▶ _WHAT TO WORK ON_
Pick out all lines of the entries that include the word "from" and copy them.

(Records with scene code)
<<<<
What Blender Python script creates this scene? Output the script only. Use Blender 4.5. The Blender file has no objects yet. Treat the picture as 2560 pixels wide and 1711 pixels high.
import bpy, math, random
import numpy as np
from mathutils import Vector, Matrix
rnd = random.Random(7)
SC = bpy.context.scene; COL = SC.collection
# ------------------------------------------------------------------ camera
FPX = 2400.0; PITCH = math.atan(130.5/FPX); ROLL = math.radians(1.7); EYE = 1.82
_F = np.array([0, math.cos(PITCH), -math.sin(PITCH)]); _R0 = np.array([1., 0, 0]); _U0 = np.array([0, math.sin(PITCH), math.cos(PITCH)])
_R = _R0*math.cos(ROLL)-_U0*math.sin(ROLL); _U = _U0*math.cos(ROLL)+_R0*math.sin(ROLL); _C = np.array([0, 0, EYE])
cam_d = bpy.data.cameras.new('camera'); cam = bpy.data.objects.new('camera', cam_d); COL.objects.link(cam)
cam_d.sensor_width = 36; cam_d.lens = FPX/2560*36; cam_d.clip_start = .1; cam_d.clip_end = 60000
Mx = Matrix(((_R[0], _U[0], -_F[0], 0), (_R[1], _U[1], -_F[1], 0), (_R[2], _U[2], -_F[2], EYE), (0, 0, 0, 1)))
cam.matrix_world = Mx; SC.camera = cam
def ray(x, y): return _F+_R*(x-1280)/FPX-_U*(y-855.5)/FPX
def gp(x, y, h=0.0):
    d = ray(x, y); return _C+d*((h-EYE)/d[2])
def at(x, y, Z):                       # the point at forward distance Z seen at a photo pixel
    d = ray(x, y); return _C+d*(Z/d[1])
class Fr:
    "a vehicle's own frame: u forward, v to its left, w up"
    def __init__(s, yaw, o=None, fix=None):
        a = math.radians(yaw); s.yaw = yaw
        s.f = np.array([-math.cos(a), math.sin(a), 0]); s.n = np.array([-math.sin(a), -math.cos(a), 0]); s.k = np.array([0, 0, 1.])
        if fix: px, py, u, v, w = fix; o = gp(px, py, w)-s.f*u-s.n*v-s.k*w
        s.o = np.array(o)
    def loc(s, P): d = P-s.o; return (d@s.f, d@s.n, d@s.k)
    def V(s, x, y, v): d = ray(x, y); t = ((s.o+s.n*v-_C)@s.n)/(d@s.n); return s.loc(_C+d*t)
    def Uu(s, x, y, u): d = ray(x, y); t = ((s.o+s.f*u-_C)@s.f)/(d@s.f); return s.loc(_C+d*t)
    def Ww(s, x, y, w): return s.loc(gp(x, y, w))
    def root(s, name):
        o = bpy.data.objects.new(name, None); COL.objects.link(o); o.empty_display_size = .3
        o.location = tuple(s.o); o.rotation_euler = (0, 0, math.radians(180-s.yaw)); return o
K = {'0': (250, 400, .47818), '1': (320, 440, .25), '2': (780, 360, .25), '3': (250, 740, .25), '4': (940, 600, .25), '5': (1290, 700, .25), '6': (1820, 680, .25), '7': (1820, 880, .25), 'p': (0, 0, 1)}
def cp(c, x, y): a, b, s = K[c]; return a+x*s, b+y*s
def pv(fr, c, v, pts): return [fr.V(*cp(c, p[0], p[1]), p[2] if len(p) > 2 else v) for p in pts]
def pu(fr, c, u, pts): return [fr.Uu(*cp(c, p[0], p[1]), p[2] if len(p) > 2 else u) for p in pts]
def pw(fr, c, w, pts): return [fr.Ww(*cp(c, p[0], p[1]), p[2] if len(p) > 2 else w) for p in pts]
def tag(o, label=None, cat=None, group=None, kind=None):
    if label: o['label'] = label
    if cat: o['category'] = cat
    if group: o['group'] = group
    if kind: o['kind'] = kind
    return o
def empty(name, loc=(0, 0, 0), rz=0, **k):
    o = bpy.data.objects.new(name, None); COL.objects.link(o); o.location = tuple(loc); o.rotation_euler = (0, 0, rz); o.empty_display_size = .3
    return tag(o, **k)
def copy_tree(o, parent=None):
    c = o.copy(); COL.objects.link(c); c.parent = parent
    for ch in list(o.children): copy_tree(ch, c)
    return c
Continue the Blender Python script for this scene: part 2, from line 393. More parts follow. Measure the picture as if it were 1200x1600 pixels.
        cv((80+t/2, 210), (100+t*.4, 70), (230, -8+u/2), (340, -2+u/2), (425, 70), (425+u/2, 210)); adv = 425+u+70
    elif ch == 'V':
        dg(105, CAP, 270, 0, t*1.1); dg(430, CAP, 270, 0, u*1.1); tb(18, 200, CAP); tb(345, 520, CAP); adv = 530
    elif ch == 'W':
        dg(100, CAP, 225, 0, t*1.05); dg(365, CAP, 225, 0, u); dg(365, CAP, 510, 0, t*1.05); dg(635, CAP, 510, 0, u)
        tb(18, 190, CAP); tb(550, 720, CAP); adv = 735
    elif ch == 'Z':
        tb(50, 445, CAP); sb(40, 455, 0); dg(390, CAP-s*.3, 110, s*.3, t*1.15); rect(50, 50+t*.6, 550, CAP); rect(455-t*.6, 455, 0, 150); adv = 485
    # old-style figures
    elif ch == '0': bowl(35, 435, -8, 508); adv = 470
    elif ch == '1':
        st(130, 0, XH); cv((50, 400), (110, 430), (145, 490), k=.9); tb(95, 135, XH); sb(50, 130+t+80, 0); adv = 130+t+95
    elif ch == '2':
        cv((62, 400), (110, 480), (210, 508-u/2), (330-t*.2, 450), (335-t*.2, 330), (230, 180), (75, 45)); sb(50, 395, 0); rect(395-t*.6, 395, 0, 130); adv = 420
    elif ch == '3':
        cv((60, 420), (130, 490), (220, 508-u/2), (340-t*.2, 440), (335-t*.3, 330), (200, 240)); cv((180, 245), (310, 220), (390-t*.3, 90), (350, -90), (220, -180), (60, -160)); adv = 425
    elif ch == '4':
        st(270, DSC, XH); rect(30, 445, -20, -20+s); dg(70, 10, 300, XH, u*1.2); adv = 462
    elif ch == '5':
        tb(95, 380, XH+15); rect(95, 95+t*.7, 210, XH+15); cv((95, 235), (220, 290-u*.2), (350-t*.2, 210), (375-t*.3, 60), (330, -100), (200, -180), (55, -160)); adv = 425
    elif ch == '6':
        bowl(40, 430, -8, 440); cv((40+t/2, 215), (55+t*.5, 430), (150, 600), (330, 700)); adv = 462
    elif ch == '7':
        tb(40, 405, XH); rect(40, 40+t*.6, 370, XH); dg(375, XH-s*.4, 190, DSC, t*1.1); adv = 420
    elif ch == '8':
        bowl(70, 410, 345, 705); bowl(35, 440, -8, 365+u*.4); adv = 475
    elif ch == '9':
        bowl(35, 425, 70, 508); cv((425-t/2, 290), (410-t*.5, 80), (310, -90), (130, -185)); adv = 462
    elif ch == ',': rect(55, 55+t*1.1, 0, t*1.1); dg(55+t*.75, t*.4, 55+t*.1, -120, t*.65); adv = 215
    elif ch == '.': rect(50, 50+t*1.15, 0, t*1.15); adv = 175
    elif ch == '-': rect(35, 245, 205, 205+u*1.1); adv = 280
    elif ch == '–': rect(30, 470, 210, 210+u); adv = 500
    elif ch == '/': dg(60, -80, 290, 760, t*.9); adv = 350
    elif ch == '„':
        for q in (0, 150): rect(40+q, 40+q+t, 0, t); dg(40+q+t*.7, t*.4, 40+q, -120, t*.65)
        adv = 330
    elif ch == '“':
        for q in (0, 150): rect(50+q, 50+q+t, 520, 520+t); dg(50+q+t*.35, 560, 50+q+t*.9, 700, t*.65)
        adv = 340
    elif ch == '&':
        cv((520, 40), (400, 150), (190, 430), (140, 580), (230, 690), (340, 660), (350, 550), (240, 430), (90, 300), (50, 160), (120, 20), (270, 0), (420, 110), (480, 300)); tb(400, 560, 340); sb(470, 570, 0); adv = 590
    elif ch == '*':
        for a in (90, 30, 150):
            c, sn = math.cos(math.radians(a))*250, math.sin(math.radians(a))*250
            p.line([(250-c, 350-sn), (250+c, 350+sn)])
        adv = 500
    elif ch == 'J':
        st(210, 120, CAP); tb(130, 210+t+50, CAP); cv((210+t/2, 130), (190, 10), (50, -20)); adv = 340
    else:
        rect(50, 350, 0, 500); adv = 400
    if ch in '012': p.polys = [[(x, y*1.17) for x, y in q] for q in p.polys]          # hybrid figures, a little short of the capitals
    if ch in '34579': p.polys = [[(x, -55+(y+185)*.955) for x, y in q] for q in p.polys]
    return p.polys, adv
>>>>
▶ _SOLUTION BELOW_
from mathutils import Vector, Matrix
Continue the Blender Python script for this scene: part 2, from line 393. More parts follow. Measure the picture as if it were 1200x1600 pixels.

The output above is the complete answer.